Friday, August 13, 2010

Avoid saying the word ' NO'

The advice that parents regularly hear is to say No a couple of times during the day , so the kid learns that they can't get everything that they want and they learn to accept the No word. What follows is kids either go ballistic , explode or implode accepting that their parents don't consider that they have legitimate concerns or feelings. When we say NO we trigger the cortisol hormone which puts us and the child in the ' fight – flight mode.' There is the assumption that parenting is about win-lose scenarios , kids resisting parental control and parents trying to get kids to do what they want them to do. If he really want our kids to ' hear us ' , hear our concerns and experience learning when they interact with us , we need to let them go through the thinking process and make meaning of what is happening , we need to get them talking and reflecting, exploring situations and the concerns of all.
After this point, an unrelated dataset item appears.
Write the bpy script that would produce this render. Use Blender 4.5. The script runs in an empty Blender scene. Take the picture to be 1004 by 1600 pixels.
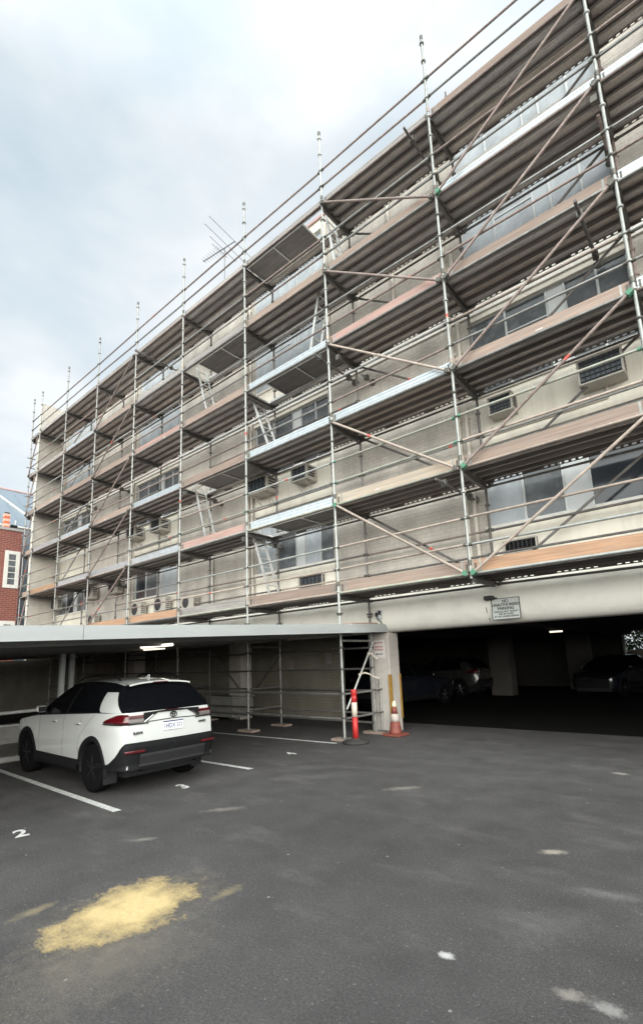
import bpy, math, random
from mathutils import Vector, Matrix, noise
R = math.radians
S = bpy.context.scene
COL = S.collection
rnd = random.Random(7)

# ------------------------------------------------------------------ camera
FPX, CAM_H = 762.81, 1.646
R2 = Vector((.760545, .648274, -.036229)); U2 = Vector((.144407, -.114487, .982873)); F = Vector((-.633023, .752751, .180687))
cd = bpy.data.cameras.new("camera"); cam = bpy.data.objects.new("camera", cd); COL.objects.link(cam)
cam.matrix_world = Matrix(((R2.x, U2.x, -F.x, 0), (R2.y, U2.y, -F.y, 0), (R2.z, U2.z, -F.z, CAM_H), (0, 0, 0, 1)))
cd.sensor_fit = 'HORIZONTAL'; cd.sensor_width = 36; cd.lens = FPX/1004*36
cd.shift_y = 92/1004; cd.clip_start = 0.05; cd.clip_end = 2000
S.camera = cam

# ------------------------------------------------------------------ materials
MATS = {}
class NT:
    def __init__(s, m):
        s.nt = m.node_tree; s.n = s.nt.nodes; s.l = s.nt.links
    def node(s, t, **kw):
        x = s.n.new(t)
        for k, v in kw.items():
            if k.startswith('i_'): x.inputs[k[2:]].default_value = v
            else: setattr(x, k, v)
        return x
    def link(s, a, b): s.l.new(a, b)
    def noise(s, vec, scale, detail=4, rough=.55):
        x = s.node('ShaderNodeTexNoise'); x.inputs['Scale'].default_value = scale
        x.inputs['Detail'].default_value = detail; x.inputs['Roughness'].default_value = rough
        if vec is not None: s.link(vec, x.inputs['Vector'])
        return x.outputs['Fac']
    def ramp(s, fac, stops):
        x = s.node('ShaderNodeValToRGB'); e = x.color_ramp.elements
        while len(e) < len(stops): e.new(.5)
        for el, (p, c) in zip(e, stops):
            el.position = p; el.color = (*c, 1) if not isinstance(c, (int, float)) else (c, c, c, 1)
        s.link(fac, x.inputs['Fac']); return x.outputs['Color']
    def mix(s, fac, a, b, mode='MIX'):
        x = s.node('ShaderNodeMix', data_type='RGBA', blend_type=mode)
        for v, i in ((fac, 0), (a, 6), (b, 7)):
            if isinstance(v, (int, float)): x.inputs[i].default_value = v
            elif isinstance(v, tuple): x.inputs[i].default_value = (*v[:3], 1)
            else: s.link(v, x.inputs[i])
        return x.outputs[2]
    def math(s, op, a, b=0, clamp=False):
        x = s.node('ShaderNodeMath', operation=op, use_clamp=clamp)
        for v, i in ((a, 0), (b, 1)):
            if isinstance(v, (int, float)): x.inputs[i].default_value = v
            else: s.link(v, x.inputs[i])
        return x.outputs[0]
    def scaled(s, vec, sc):
        x = s.node('ShaderNodeMapping'); x.inputs['Scale'].default_value = sc
        s.link(vec, x.inputs['Vector']); return x.outputs[0]

def new(name):
    m = bpy.data.materials.new(name); m.use_nodes = True; t = NT(m)
    t.b = t.n['Principled BSDF']; t.obj = t.node('ShaderNodeTexCoord').outputs['Object']
    MATS[name] = m; return m, t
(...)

Saying No is essentially only one solution to a concern . Because the solution only addresses the parents concern we are using Plan A. Traditionally kids have never had their concerns heard and when they have been heard it is more of a Plan B in a guise of Plan A. Empathizing with a kid and validating concerns is something parents do just to make compliance easier for kids to swallow , it is called ' Perfunctory empathy – very much part of the Love and Logic approach. Kids need reassurance when we use collaborative problem solving Plan B that we are not trying to force a solution .

I like the phrase - ' I am not saying No '

Of course this does not mean I am saying yes , it means ' I just want to hear your concerns , can you tell me more ?' Our purpose is to get a conversation going with the child mainly speaking and we listening.

We need to gather information about the child's concerns , and take a step back from the solution he has presented.

It is very important not to rush this stage. The child has to feel that he is being heard and understood.

We can also use phrases – I am not saying ' you have to do homework or go to sleep ' etc

Parenting is similar to soft selling , like a dance. When we step back our dance partner steps forward , when we are no longer forcing an issue , the kid no longer resists. When we show how our product will meet our kids needs , they will sell it to themselves.

CPS is not easy , in fact it is hard work , but dealing with the aftermath of the NO word , working on the back-end is much harder and less productive that working on the front end.

Alfie Kohn recommends in his book ' Unconditional Parenting ' 13 principles of parenting . They include Don’t stick your no’s in unnecessarily, try to say yes and don’t be rigid.

Try to talk things through and help your child connect with his true inner core so that the mutually satisfying solution is one that he feels is his own, meets his needs and an expression of who he is.